CISC-280 Program Development Techniques

Homework 2: Linear Recursion, Iteration, and Orders of Growth

Due: Friday, March 5, 2004

Practice with linear recursion and iteration.

Since the only data structure we know now are numbers, we can practice recursion and iteration by operating on the digits that make up numbers. Later in the course, we'll use very similar ideas on a general data structure called a list.

Any positive number n can be written as a sequence of digits d_k d_k-1 ...d₁ d₀, where d_k is non-zero. Thus the number n is the sum of d_itimes 10 to the i power, for i = 0 to k. For example, if n = 456, then k is 2 and d₂ is 4, d₁ is 5, and d₀is 6. A Scheme program can access the individual digits by using the following basic functions:

(define (units-digit n)
(remainder n 10))

(define (all-but-units-digit n)
(quotient n 10))

With those definitions in place, for example,

(unit-digit 456) --> 6
(all-but-units-digit 456) --> 45

By combining these functions, you can access the rightmost (units) digit, the second digit, the third digit, etc. ultimately reaching the most significant (leftmost) digit. If (all-but-the-units-digit n) is zero, you know n is a one-digit number.

Using these access functions, define the following functions:

(decimal-length n) returns k+1, where d_kis the leading digit of n. For example,
(decimal-length 348567) --> 6
(ith-digit n i) returns d_i of n. For example
(ith-digit 671835629 3) --> 5
(leading-digit n) returns d_k, the most significant digit.
(leading-digit 534) --> 5
(occurances d n) returns the number of times digit d occurs in n.
(occurrances 6 5494576548754987587654655478563) --> 4
(digit-sum n) returns the sum of the digits in n.
(digit-sum 2354) --> 14, (digit-sum 8) --> 8
(digital-root n) returns the result of repeatedly applying digit-sum until the result is a single digit.
(digital-root 341943) --> 6 (via 3+4+1+9+4+3=24, then 2+4=6)
(backwards n) returns the digits in reverse order. You do not need to handle leading or trailing zeros. For this problem you may use multiplication. For example:
(backwards 329145) --> 541923

Hand in a printout of your definitions, with each procedure documented briefly, and mention for each one if it implements a linear recursive procedure or an iterative procedure. Also hand in a transcript demonstrating the testing of each procedure. Hint: These should all be fairly short, simple functions. If they get long, re-examine the problem!

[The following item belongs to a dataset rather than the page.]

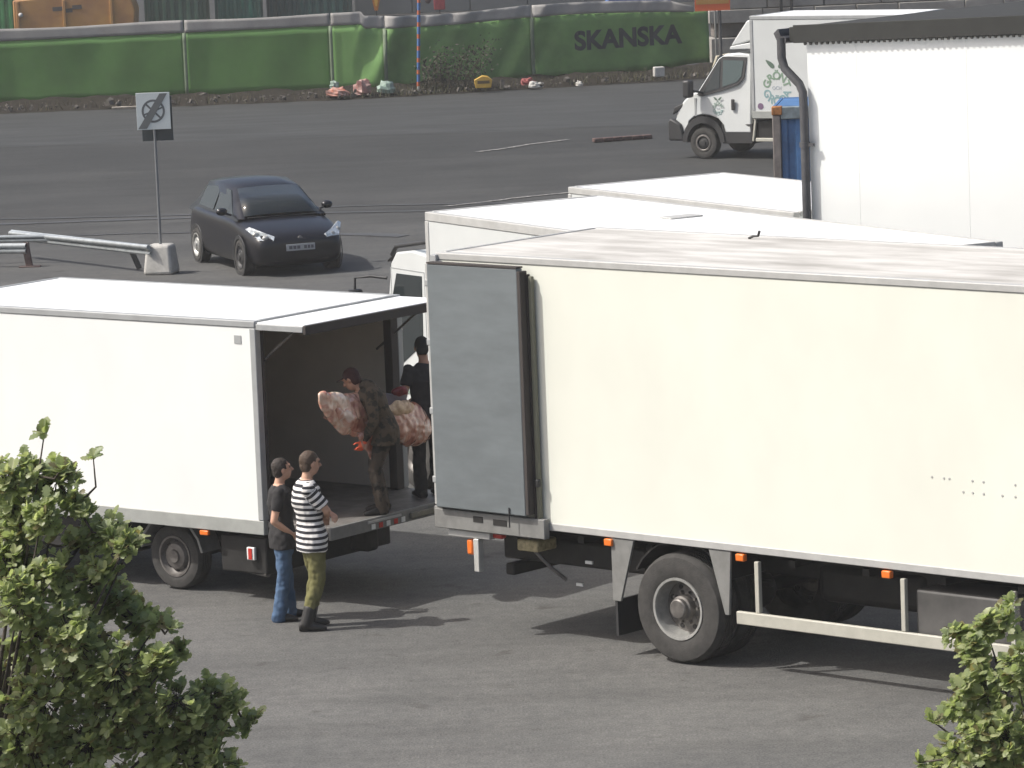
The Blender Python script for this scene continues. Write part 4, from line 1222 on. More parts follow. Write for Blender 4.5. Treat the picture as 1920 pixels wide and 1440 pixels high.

8. The Scheme function time allows you to discover the amount of time a procedure takes to execute.
You call it by wrapping it around the call to the procedure that you wish to time, e.g.

(time (fast-expt 2 100))

Use time to compare the running time of the iterative version of expt and fast-expt. You may need to use fairly large numbers to get substantial differences. Show your experimental results in a graph. Do your results bear out the order statistics that we discussed in class for these two algorithms? Are your results compatible with the notion that programs on your machine run in time proportional to the number of steps required for the computation?

9. Write a procedure called nmult-fast-expt that takes one argument, a positive integer, and produces the number of multiplications required to raise something to that power using fast-expt.

As above, hand in a printout of your commented definition and indicate whether it implements a linear recursive procedure or an iterative procedure. Also hand in a transcript demonstrating the testing of nmult-fast-expt Hint: This function should also be fairly short and simple. If it gets long, re-examine the problem!